Volume 22 • Number 4

Summer 2003



 

 

HISTORICAL MEMORIES OF SLAVERY IN THE AFTERMATH OF RECONSTRUCTION
Cultural Trauma: Slavery and the Formation of African American Identity. By Ron Eyerman. Cambridge: Cambridge University Press, 2001. viii + 302 pp. Notes, bibliography, and index. $65.00 (cloth); $23.00 (paper).

Impossible Witnesses: Truth, Abolitionism, and Slave Testimony. By Dwight A. McBride. New York: New York University Press, 2001. xvi + 205 pp. Notes, bibliography, and index. $50.00 (cloth); $18.00 (paper). Black History and Black Identity: A Call for a New Historiography. By William D. Wright. Westport, Connecticut: Praeger, 2002. 244 pp. Notes, bibliography, and index. $64.95.

Julie Saville
University of Chicago


The onset of civil rights demonstrations in Mississippi prompted the editor of a black newspaper, the Jackson, Mississippi, Advocate, to turn to Reconstruction for a historical lesson. The newspaper had vigorously endorsed an NAACP-sponsored voter registration drive in the 1940s. However, violent responses to that 1940s mobilization probably helped fix the editor's memory on terrors of the aftermath of Reconstruction as he sounded a cautionary warning regarding the 1960s demonstrations: According to the historians and students of the south, the ill manners and the intemperate conduct of Negroes, urged on by the carpetbaggers and other adventurers who had entered the south to exploit the Negro issue, largely for their own benefit without any regard for the Negroes future, was largely responsible for the tragedy of the Post Reconstruction Era.

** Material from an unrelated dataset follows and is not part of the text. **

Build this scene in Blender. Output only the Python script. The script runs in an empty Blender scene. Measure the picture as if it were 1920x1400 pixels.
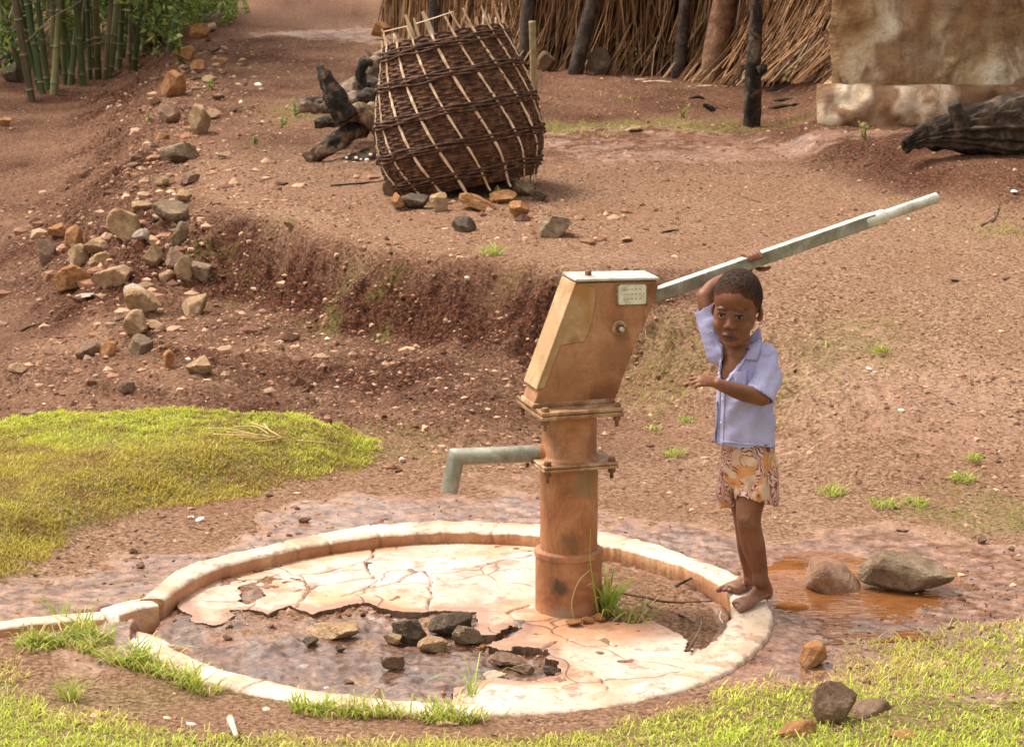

The Era which saw the Hayes-Tilden Deal and the Unwritten Compromise, which brought about the withdrawal of the Federal Troops from the south, took away all the gains that had been made by Negroes, made possible the oneĀ party system of politics in the south, and put upon the Negroes all of the handicaps of segregation and discrimination.… It is important for us, the Negro citizens of the state, in the light of the above brief sketch of southern and Negro history that we make sure that nothing in our conduct and manners, and in our attitude and relations with our white neighbors will contribute to another tragic era.… [T]o us this is the challenge of history.